Please return exactly the run of lines that begins with the line containing "Write a Blender" and ends with the line containing "sc.camera = cam", pictures excluded.

───── MATERIAL PROVIDED ─────

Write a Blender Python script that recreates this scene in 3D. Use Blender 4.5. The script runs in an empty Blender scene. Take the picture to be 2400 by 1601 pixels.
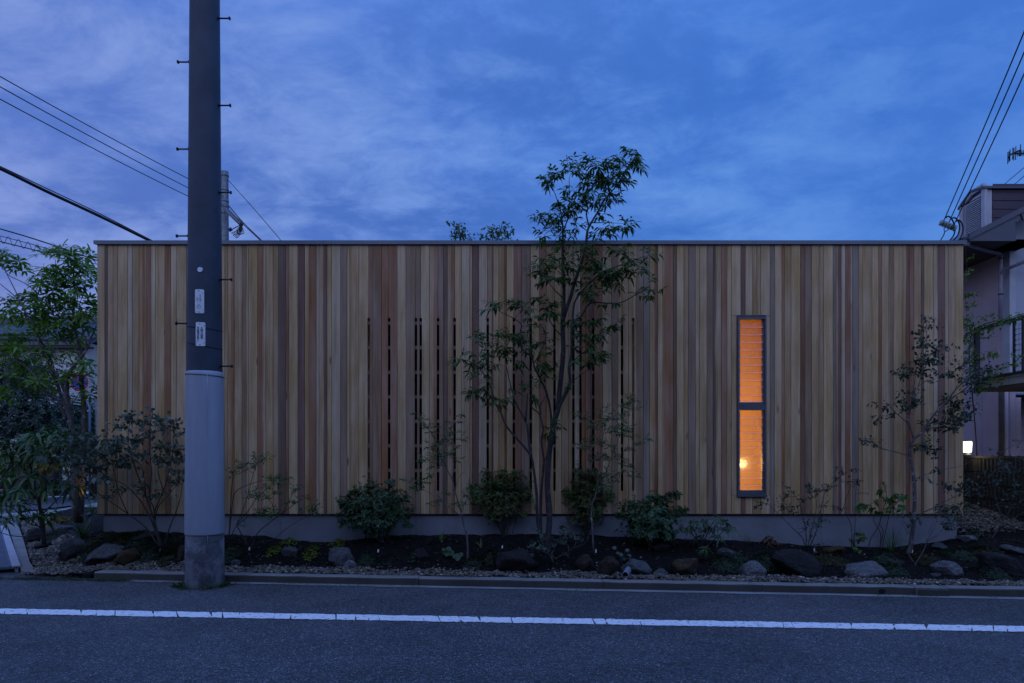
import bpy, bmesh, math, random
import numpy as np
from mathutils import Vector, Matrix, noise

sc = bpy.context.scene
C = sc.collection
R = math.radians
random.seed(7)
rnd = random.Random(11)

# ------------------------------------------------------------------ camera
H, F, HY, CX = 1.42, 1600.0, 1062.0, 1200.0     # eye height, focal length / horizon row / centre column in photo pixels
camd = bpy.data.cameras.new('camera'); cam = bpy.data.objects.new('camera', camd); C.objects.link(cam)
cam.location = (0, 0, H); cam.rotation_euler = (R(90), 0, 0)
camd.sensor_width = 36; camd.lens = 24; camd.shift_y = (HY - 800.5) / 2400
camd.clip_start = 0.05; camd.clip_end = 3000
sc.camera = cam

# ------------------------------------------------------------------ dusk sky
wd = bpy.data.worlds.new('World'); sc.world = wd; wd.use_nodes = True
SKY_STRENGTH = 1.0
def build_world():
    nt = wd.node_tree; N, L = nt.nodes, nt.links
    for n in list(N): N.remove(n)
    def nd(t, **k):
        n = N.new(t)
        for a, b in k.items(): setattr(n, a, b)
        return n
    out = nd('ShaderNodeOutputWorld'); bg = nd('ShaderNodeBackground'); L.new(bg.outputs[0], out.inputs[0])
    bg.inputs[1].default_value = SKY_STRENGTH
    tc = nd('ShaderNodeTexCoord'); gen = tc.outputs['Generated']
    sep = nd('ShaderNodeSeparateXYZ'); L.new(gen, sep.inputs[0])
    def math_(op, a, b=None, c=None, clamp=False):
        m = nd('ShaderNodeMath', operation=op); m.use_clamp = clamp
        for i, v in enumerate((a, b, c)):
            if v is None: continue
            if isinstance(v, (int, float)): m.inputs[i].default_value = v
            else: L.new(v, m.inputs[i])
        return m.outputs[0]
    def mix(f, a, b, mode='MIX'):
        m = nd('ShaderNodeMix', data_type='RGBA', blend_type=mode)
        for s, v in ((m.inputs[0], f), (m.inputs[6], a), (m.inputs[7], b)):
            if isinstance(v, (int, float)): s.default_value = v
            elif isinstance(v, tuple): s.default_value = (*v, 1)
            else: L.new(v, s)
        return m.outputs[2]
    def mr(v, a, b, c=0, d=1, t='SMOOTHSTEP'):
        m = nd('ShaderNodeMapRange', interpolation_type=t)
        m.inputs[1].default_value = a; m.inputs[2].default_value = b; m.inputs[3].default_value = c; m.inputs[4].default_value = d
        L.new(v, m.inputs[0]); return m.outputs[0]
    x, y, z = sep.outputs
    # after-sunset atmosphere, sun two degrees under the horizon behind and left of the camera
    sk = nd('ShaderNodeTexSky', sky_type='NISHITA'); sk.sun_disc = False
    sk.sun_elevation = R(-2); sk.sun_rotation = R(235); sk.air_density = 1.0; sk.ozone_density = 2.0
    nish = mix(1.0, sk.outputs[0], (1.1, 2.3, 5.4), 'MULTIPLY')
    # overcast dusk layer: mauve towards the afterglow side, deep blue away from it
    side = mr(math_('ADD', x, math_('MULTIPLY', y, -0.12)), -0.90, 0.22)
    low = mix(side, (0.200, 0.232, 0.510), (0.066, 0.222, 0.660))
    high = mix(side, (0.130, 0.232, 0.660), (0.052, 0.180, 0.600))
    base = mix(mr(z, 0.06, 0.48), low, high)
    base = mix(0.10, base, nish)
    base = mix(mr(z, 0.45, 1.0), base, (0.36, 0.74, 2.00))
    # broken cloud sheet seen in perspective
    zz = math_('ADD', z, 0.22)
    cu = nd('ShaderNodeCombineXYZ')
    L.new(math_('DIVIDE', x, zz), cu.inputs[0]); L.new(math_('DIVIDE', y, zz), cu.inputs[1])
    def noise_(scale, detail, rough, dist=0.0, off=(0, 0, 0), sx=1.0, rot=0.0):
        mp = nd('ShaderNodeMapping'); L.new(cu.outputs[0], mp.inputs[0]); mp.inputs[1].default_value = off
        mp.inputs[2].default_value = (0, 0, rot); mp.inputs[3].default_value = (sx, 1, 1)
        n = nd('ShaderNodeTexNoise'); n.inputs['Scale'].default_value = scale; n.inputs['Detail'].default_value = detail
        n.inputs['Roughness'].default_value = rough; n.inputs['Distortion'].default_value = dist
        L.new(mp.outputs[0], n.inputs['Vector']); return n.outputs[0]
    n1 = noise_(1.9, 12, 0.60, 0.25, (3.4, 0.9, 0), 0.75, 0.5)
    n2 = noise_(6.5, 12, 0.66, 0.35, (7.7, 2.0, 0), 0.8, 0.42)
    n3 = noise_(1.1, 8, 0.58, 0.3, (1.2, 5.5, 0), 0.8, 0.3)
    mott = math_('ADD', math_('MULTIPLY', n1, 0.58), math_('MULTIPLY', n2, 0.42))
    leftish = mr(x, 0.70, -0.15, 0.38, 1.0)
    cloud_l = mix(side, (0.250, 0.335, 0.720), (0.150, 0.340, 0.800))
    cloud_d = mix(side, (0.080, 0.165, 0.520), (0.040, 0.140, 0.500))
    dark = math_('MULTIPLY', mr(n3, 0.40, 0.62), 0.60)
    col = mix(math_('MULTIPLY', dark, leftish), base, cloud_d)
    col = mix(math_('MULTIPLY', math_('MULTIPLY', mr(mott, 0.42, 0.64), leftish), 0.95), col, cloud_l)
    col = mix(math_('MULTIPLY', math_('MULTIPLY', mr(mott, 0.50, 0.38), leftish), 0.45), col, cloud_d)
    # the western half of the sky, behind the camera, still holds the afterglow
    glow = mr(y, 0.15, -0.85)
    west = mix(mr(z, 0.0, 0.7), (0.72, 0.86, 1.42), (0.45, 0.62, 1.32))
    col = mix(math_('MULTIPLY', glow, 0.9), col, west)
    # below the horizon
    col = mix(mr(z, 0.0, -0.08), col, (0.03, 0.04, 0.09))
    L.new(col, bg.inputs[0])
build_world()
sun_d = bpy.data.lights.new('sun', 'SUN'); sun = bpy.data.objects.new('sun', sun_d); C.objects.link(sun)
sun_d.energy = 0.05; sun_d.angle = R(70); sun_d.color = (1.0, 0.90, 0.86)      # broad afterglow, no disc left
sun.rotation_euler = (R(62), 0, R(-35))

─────
───── MATERIAL PROVIDED ─────

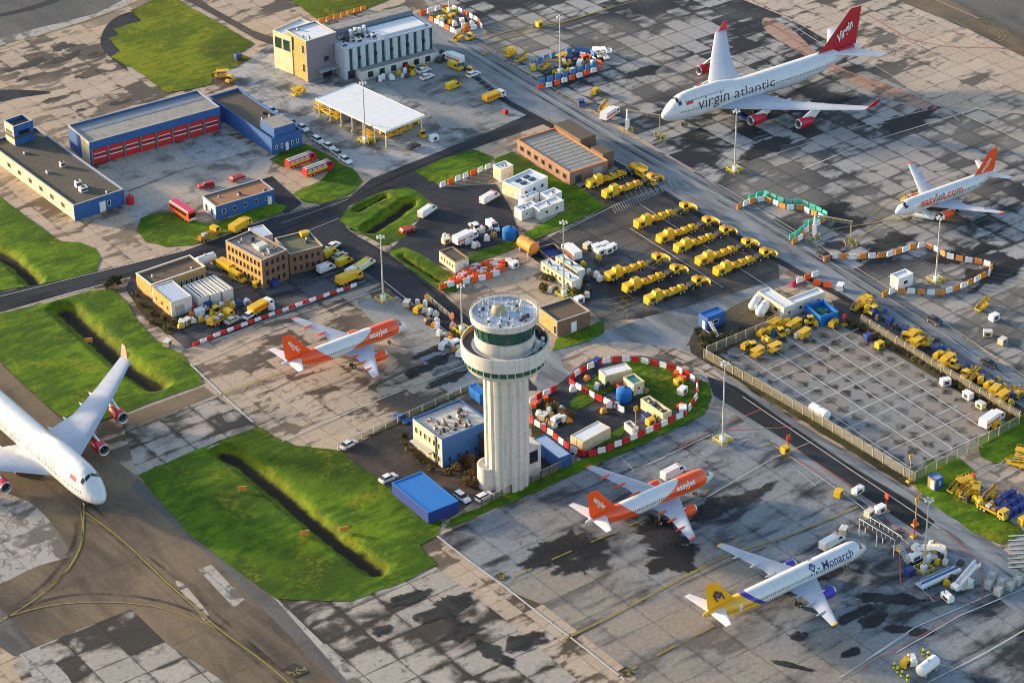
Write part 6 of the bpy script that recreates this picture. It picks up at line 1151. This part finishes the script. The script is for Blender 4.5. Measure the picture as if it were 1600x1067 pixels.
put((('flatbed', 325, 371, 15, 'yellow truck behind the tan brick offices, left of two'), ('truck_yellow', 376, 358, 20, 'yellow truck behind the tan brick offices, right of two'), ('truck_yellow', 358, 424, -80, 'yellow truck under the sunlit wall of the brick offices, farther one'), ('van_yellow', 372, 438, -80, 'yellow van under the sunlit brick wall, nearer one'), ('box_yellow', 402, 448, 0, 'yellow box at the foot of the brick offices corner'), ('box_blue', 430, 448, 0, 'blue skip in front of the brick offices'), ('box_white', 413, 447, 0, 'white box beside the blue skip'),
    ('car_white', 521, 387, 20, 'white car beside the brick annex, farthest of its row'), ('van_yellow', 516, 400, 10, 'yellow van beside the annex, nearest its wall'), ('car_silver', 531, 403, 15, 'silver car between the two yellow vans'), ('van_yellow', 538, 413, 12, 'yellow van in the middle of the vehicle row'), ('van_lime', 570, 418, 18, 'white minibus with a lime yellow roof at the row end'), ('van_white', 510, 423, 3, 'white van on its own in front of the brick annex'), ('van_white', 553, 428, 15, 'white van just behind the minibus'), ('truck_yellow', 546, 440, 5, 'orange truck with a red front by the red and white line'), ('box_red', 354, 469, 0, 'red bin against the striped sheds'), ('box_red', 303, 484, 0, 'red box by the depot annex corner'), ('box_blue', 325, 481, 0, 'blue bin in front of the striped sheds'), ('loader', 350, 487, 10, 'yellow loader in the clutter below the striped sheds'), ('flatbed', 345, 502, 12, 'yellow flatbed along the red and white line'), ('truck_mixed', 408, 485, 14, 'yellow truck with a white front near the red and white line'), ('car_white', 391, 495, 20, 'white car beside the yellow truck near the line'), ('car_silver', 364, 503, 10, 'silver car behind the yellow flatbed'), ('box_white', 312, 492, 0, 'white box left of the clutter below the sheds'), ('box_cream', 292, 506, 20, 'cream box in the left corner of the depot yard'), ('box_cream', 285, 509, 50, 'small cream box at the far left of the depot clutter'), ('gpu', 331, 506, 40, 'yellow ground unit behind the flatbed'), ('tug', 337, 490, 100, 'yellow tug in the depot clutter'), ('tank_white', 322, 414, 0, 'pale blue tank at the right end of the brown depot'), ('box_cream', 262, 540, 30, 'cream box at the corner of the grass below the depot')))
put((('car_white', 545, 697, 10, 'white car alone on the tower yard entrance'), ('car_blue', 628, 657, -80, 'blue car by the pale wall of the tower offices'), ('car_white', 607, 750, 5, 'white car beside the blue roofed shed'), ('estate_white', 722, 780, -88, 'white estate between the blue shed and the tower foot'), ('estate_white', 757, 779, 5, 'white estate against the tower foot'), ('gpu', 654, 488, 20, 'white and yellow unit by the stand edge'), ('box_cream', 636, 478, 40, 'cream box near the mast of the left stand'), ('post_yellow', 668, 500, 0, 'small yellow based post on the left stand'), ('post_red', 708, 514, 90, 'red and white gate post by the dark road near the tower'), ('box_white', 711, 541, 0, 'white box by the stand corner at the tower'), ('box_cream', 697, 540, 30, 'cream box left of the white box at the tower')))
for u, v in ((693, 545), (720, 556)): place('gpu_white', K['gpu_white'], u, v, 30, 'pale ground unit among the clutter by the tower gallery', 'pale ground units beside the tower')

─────

#### REPLY:
Write a Blender Python script that recreates this scene in 3D. Use Blender 4.5. The script runs in an empty Blender scene. Take the picture to be 2400 by 1601 pixels.
import bpy, bmesh, math, random
import numpy as np
from mathutils import Vector, Matrix, noise

sc = bpy.context.scene
C = sc.collection
R = math.radians
random.seed(7)
rnd = random.Random(11)

# ------------------------------------------------------------------ camera
H, F, HY, CX = 1.42, 1600.0, 1062.0, 1200.0     # eye height, focal length / horizon row / centre column in photo pixels
camd = bpy.data.cameras.new('camera'); cam = bpy.data.objects.new('camera', camd); C.objects.link(cam)
cam.location = (0, 0, H); cam.rotation_euler = (R(90), 0, 0)
camd.sensor_width = 36; camd.lens = 24; camd.shift_y = (HY - 800.5) / 2400
camd.clip_start = 0.05; camd.clip_end = 3000
sc.camera = cam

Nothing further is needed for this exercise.